In the case of Belilos v. Switzerland (1988) the declaration made by Switzerland on Art.6(1) of ECHR was considered to be a reservation and held it invalid by the European Court of Human Rights as it was a general one ((The court observed that the reservation is general if it is ‘couched in terms that are too vague or broad for it to be possible to determine [its] exact meaning and scope’.)). Contrary to observations mad in Temeltasch v. Switzerland (1982), the court observed that the requirement in Article 57 of ECHR that the reservation should contain a brief statement of the national law which is not in conformity with the provision of the Convention reserved is not a purely formal requirement but a condition of substance. In this case the court derived its power to judge the validity of reservations from provisions enabling to ensure the observance of the engagements undertaken by the state parties to the Convention, jurisdiction of the court over the interpretation and application of the Convention and the jurisdiction of the court to determine its own jurisdiction. The court also noted the difference between the ‘will’ to be bound by the convention and the ‘will’ to enter a reservation and held that invalidating the reservation does not invalidate the consent to be bound by the convention.

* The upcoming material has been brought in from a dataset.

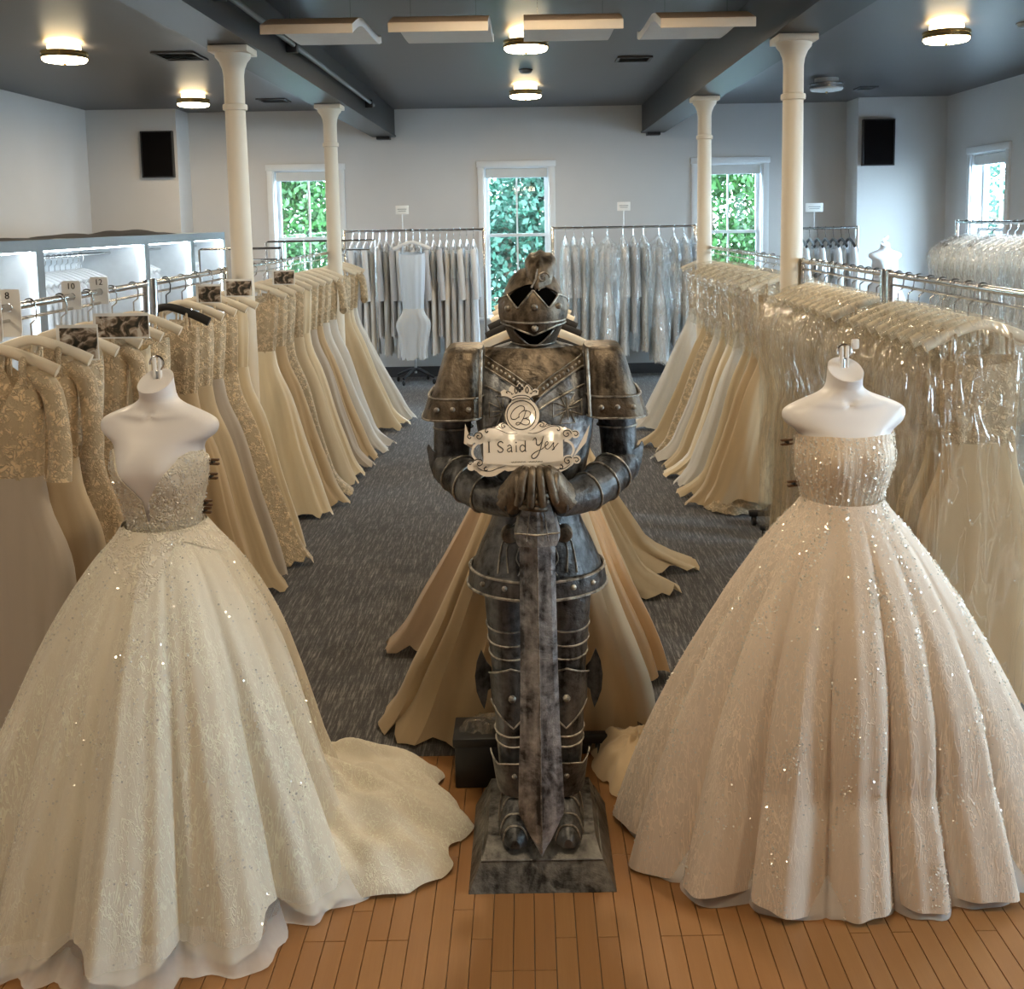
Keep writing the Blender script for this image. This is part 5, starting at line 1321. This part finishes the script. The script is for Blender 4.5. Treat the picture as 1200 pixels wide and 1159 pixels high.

Moreover in the case of Loizidou v. Turkey (1995) the court held the declarations of Turkey restricting the application of the Convention to Northern Cyprus to be an invalid reservation on the ground that the provisions governing reservations suggests that “States could not qualify their acceptance of the optional clauses thereby effectively excluding areas of their law and practice within their “jurisdiction” from supervision of the Convention institutions”. In this case the authority of the court to judge the validity of reservations has been stated as follows, “the Court must bear in mind the special character of the Convention as an instrument of European public order for the protection of individuals, and its mission to ensure the observance of the engagements undertaken by the High Contracting Parties.”

When it comes to the American Convention on Human Rights it has been specifically provided under article 75 coming under Part III, Chapter X that the reservations to the convention shall be in conformity with the Vienna Convention on the Law of Treaties.

Advisory opinion on the Restrictions to the Death Penalty in regard to Arts.4[2] ((In countries that have not abolished the death penalty, it may be imposed only for the most serious crimes and pursuant to a final judgment rendered by a competent court and in accordance with a law establishing such punishment, enacted prior to the commission of the crime. The application of such punishment shall not be extended to crimes to which it does not presently apply))and 4[4] ((In no case shall capital punishment be inflicted for political offenses or related common crimes))of the American Convention on Human Rights ((OC-3/83, September 8, 1983, Inter-Am. Ct. H.R)).

The court was confronted with two main issues. One as to whether a state can apply the death penalty for crimes for which the domestic legislation did not provide for such punishment at the time the American Convention on Human Rights entered into force for said state and the other one was whether a government, on the basis of a reservation to Article 4(4) of the Convention made at the time of ratification, adopt subsequent to the entry into force of the Convention a law imposing the death penalty for crimes not subject to this sanction at the moment of ratification ((Para 8)). Apart from the jurisdictional issues, the court answered both these questions in the negative and observed that “it follows that a State which has not made a reservation to paragraph 2 is bound by the prohibition not to apply the death penalty to new offenses, be they political offenses, related common crimes or mere common crimes. On the other hand, a reservation made to paragraph 2, but not to paragraph 4, would permit the reserving State to punish new offenses with the death penalty in the future provided, however, that the offenses in question are mere common crimes not related to political offenses. This is so because the prohibition contained in paragraph 4, with regard to which no reservation was made, would continue to apply to political offenses and related common crimes ((Para 70)).”

Conclusion

In regard to CEDAW though the articles were framed to protect the human rights of women, the general reservations made by the countries have made the effectiveness of the convention doubtful. For example the Arab Republic of Egypt had made a general reservation on Article 2 by stating that they are willing to comply with the same provided that it does not run contrary to Sharia principles. One possibility to bring finality to issues with regarding to inadmissible reservations would be to make the findings of the Human Rights Committee binding but it may not work out at the international level where most of the activities depend upon cooperation between various states and the solution of making the committee’s finding binding on the state parties may not be acknowledged by them. There are still too many questions that require further consideration and they are the following:

1)      What is the use of entering into a treaty if the current system of reservation benefits the state to get itself exempted from the specific obligations of the treaty? (especially in the light of CEDAW) / who should be the given the power to determine the validity of reservations: the states or treaty monitoring bodies?

2)      Can the advisory opinion of the ICJ be made applicable to the general international human rights instruments or is it only applicable to the Genocide Convention?

Should the matters like Kennedy v. Trinidad and Tobago be left to a stage where the state backs out from the convention obligations and render the objectives of the covenant meaningless?